8 channels at 100kHz won't work. FreqMeasureMulti always captures both signal edges (even if it doesn't record them), so you would have a worst case 100'000 * 8 * 2 = 1'600'000 interrupts per second - Teensy won't handle that.

By pairing up timer channels, the input capture could be done entirely without interrupts and you could process any frequency you want. Teensy 3.5 / 3.6 have enough timer channels to do that (you need 2 * 8), Teensy 3.2 doesn't.

 

[tni]

If you are happy with periodic polling of the latest measurement, the following code sets up a timer channel pair for input capture:
https://github.com/tni/teensy-samples/blob/master/input_capture_period.ino

The signal capture is done by the timer hardware in the background, the CPU is not involved.

 

[bdoan]

tni, please describe (hardware wise) how capture is done without CPU time?
What types of signals (logic level only?) can be captured and where (and how) is the data stored?

 

[tni]

tni, please describe (hardware wise) how capture is done without CPU time?

In the sketch in #4, the timer value registers (FTM1_C0V, FTM1_C1V) are continuously updated with the latest time measurement of (rising edge 1, rising edge 2).

What types of signals (logic level only?) can be captured and where (and how) is the data stored?

Normally it's logic level. But the MCU also has comparators (manual, chapter 'Comparator (CMP)') that can be configured to trigger the timer (look at the manual, 'System Options Register 4 (SIM_SOPT4)').
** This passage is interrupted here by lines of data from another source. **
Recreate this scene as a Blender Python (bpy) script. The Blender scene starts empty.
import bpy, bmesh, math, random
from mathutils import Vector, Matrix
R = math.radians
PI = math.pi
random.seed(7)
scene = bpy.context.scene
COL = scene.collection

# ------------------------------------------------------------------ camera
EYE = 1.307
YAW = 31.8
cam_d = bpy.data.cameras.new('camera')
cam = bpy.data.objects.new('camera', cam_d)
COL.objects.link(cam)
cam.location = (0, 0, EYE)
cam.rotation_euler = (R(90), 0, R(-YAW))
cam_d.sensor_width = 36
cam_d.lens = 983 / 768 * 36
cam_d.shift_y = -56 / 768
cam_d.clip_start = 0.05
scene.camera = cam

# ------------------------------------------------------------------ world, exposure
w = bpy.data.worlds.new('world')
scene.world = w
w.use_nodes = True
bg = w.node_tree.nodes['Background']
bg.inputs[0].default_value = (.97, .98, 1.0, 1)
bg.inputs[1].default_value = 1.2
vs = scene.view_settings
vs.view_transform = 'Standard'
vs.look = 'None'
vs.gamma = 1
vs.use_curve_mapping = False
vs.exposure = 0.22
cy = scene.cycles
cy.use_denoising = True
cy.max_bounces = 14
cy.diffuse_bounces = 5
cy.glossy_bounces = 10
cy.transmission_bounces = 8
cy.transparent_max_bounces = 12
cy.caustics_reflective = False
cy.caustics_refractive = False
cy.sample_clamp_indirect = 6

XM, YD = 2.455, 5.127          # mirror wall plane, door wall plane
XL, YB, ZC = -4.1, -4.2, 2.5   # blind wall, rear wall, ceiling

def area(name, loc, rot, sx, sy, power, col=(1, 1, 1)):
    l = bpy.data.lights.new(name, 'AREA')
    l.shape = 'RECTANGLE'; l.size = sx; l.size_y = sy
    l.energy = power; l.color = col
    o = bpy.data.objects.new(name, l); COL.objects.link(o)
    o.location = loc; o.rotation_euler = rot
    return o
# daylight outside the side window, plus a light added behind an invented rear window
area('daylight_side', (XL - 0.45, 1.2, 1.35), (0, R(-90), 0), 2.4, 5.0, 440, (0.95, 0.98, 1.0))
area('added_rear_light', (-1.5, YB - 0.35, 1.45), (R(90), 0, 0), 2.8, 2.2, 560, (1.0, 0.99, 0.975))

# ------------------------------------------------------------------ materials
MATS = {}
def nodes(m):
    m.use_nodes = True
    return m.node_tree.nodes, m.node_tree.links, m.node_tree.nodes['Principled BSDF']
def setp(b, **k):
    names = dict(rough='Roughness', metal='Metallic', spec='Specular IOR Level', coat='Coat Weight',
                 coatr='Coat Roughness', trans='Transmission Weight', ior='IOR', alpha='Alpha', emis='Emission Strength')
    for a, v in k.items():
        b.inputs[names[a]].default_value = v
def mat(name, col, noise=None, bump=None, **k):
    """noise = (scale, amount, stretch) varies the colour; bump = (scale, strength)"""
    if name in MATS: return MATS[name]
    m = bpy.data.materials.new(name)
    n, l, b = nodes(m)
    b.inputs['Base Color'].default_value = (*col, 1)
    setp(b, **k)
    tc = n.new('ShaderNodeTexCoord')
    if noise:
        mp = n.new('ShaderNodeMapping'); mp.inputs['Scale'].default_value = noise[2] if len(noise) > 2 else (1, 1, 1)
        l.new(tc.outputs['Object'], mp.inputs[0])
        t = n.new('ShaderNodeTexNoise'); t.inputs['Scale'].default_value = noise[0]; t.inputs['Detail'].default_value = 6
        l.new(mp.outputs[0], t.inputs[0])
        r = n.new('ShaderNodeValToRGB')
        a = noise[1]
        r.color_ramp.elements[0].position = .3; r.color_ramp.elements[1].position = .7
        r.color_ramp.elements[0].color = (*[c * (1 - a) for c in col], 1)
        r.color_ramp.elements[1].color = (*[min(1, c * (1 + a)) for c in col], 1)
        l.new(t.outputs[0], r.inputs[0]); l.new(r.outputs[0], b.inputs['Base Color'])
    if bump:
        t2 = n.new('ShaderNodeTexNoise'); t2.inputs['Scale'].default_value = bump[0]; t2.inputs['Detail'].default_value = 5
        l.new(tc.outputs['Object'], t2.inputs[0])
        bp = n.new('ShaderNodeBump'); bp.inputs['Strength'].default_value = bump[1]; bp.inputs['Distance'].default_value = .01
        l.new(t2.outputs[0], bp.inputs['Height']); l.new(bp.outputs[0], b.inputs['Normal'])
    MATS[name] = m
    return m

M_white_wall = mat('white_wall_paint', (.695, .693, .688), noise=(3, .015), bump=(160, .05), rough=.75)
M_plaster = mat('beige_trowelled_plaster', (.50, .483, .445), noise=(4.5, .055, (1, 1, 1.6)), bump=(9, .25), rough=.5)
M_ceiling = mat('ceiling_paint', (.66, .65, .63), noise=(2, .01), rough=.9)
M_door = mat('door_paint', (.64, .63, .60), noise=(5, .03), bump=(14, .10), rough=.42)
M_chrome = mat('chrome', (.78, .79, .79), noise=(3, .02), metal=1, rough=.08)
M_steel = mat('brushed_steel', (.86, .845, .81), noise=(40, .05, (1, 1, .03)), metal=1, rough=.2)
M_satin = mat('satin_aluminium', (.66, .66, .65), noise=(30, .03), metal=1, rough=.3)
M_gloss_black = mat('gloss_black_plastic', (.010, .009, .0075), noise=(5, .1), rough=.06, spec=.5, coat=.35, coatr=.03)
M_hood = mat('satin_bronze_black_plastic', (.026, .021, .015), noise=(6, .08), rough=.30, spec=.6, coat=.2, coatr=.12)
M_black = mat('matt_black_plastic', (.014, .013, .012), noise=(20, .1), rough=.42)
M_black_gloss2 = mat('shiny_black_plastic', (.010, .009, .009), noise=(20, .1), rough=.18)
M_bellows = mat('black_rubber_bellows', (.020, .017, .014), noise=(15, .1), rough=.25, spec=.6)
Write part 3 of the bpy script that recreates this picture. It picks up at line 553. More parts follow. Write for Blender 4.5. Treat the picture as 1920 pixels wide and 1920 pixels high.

The sketch #4 only periodically samples the captured (FTM1_C0V, FTM1_C1V) values. The DMA version in #3 continuously transfers them into a ring buffer.

 

[BestOutOfBubbleSort]

Thanks for the answers. Currently I'm getting approximately 6000 Measurements per second by using the pulseIn(OUT, LOW) method from the Arduino library. The measurements are spreading between 40 for white and 93 for black. I'm not switching between the color channels, in this case I'm using the blue photodiode type and I set the scaling from the sensor to 20%. (With a full scaling 100% the peak duration are between 0 and 35). The pulseIn() returns the length of the pulse in microseconds. This accuracy is not optimal, but it's enough to seperate two objects from each other and the background, which is black in my case.
I read your code, it's a bit to hard for me to understand all lines . First I'll try it with the FreqMeasureMulti library. Do you know how much the overhead FreqMeasureMulti would have in my case? When it doesnt functions I'll give the hardwarebased solution a try.

 

[tni]

I read your code, it's a bit to hard for me to understand all lines .

You need to read the FTM documentation a few times.

First I'll try it with the FreqMeasureMulti library. Do you know how much the overhead FreqMeasureMulti would have in my case?

With 6000Hz, it will be fine, even if you have several sensors. As a rough estimate, you can expect FreqMeasureMulti to use 1us CPU time per signal edge.